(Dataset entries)
*-*-*
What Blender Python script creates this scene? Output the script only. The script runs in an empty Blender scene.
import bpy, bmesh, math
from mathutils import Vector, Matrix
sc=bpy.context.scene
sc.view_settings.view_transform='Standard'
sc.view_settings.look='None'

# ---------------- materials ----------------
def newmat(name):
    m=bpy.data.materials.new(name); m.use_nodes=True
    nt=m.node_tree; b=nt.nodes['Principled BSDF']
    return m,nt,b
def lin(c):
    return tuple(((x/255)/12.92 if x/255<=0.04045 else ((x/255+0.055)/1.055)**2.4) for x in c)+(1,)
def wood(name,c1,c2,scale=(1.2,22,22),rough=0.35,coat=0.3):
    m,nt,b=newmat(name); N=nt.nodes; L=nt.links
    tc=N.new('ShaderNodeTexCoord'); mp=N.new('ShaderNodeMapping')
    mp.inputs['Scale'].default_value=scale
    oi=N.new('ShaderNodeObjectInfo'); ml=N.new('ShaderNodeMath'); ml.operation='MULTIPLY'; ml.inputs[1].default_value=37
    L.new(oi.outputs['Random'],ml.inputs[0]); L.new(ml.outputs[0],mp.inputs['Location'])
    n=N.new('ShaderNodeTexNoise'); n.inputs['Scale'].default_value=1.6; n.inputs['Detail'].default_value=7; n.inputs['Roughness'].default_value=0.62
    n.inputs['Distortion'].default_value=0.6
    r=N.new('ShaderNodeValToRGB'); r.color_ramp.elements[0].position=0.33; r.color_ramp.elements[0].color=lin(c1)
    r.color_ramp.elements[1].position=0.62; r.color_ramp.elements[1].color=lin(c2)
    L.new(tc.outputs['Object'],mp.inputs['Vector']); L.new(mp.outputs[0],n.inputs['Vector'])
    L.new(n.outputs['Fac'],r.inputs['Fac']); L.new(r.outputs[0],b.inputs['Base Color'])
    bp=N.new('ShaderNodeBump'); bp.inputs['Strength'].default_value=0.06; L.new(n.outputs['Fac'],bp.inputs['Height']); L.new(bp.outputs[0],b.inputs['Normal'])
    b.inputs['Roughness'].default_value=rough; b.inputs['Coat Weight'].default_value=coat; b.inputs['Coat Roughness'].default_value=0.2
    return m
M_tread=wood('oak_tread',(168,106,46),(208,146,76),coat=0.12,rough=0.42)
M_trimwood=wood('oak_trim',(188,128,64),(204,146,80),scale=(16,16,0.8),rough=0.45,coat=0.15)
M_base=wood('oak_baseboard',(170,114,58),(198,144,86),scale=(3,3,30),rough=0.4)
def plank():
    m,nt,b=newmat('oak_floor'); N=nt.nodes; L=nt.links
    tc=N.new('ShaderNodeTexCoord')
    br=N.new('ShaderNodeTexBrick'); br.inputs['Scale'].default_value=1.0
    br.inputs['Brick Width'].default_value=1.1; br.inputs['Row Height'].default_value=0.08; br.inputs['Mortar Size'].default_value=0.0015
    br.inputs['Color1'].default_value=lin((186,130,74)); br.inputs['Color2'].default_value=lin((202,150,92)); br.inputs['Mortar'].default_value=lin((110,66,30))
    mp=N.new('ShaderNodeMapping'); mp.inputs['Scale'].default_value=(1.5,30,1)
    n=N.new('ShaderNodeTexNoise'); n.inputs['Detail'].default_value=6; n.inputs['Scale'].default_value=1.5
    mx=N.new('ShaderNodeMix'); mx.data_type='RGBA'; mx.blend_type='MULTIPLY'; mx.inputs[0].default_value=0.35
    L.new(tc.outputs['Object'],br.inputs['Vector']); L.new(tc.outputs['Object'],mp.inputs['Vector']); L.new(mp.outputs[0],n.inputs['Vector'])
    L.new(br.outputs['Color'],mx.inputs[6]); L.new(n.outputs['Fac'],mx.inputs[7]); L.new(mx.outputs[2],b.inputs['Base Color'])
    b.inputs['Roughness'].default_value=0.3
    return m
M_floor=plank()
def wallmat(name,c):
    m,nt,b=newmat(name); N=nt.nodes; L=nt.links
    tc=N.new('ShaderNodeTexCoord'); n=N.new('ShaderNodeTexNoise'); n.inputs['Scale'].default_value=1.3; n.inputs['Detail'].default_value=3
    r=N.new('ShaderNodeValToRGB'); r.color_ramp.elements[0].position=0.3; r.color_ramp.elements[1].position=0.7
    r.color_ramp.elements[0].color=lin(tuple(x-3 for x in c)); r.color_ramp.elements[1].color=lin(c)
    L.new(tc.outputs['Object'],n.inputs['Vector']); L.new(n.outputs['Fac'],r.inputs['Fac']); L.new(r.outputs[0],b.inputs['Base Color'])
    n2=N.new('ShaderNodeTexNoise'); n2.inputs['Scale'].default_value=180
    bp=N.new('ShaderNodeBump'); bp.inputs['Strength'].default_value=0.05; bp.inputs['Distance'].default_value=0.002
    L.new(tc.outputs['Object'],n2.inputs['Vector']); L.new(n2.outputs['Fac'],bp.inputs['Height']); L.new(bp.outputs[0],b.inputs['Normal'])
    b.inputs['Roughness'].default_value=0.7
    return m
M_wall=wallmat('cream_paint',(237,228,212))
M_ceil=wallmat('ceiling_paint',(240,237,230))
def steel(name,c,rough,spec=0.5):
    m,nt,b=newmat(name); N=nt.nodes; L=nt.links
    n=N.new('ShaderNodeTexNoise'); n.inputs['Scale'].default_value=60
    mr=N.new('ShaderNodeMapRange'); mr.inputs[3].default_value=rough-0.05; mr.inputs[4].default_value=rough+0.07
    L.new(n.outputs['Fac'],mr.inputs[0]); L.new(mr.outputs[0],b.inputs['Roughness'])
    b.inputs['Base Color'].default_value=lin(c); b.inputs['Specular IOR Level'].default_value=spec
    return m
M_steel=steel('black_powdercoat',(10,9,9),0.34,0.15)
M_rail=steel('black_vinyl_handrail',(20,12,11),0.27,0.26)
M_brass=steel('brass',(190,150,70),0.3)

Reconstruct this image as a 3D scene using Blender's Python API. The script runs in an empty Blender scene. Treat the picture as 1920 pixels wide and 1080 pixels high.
*-*-*
Using the material above, gather every line that includes "this".

What Blender Python script creates this scene? Output the script only. The script runs in an empty Blender scene.
Reconstruct this image as a 3D scene using Blender's Python API. The script runs in an empty Blender scene. Treat the picture as 1920 pixels wide and 1080 pixels high.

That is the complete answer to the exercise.